Summia  Algawas, YJY representative and coordinator of the event
Summia  Algawas, YJY representative and coordinator of the debate
RNW

Yemen: silence the guns, not the journalists

Journalists working in Yemen face constant harassment and attacks. The forces of law and order view them with suspicion. How to bridge the gap? RNW co-organised an unprecedented debate in Sana’a.
Beaten, abducted, robbed, tortured. All journalists working in Yemen are at risk. Their attackers are either rebels, al-Qaeda supporters or law enforcement officers. The situation is alarming, say international media groups. Time for the Yemeni government and journalists to get together and discuss workable solutions.

He seldom comes alone. His bodyguards, usually half a dozen, will be either in uniform or plainclothes. All carry pistols or AK-47s. After all, he’s the Chief Editor of Al-Thawra, a leading newspaper in the Republic of Yemen and one of the three organisers of an unusual debate, scheduled for World Press Freedom Day.

The other two partners: the Yemen Journalists’ Union and RNW’s Arabic-language Huna Sotak project.
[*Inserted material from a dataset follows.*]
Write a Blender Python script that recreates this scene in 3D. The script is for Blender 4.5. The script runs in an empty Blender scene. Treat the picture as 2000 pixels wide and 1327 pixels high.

Their objective: meaningful discussions between Yemeni media and law enforcement officials.

Disturbingly surreal, the Chief Editor’s entourage points up the urgency of the discussions. These were remarkably frank and open – one of the key aims of all RNW projects.

"We want to help and facilitate journalists and offer them protection"

Words backed up by action
Among the 100 or so present, there were many police, security officers and judicial officials. They listened to journalists stressing the need for urgent action.

Deputy Interior Minister Mohammed Alghodra expressed understanding, but hit the ball neatly back into the media court:

“We want to help and facilitate journalists and offer them protection but the media should also take into consideration the exceptional security situation and the crisis the country is going through”.


Police lieutenant Mohammed Alhashidi won praise for his pragmatic approach.

Concrete steps
To the surprise of many, a  police officer called for concrete amendments to the country’s restrictive media laws. These, he said, must be amended to include the following articles:

"Journalists should not be arrested without a prior order from the prosecutor general"

  • Journalists should not be arrested for any offence committed by newspapers or other media organisations without a prior order from the prosecutor general’s office;
  • Only the prosecutor general’s office staff should be allowed to interrogate a journalist or search his workplace for the same reason;
  • The prosecutor general should inform the Journalists’ Union at least 72 hours before taking such a step. A journalists’ union representative should attend the interrogation.  

The police lieutenant, Mohammed Alhashidi, won praise for his pragmatic approach. It may not end the violence, but it served to narrow the divide between the media and the security sector.  

RNW is pleased to have been able to contribute to greater mutual understanding between the two sides. Both are keen to continue the discussion.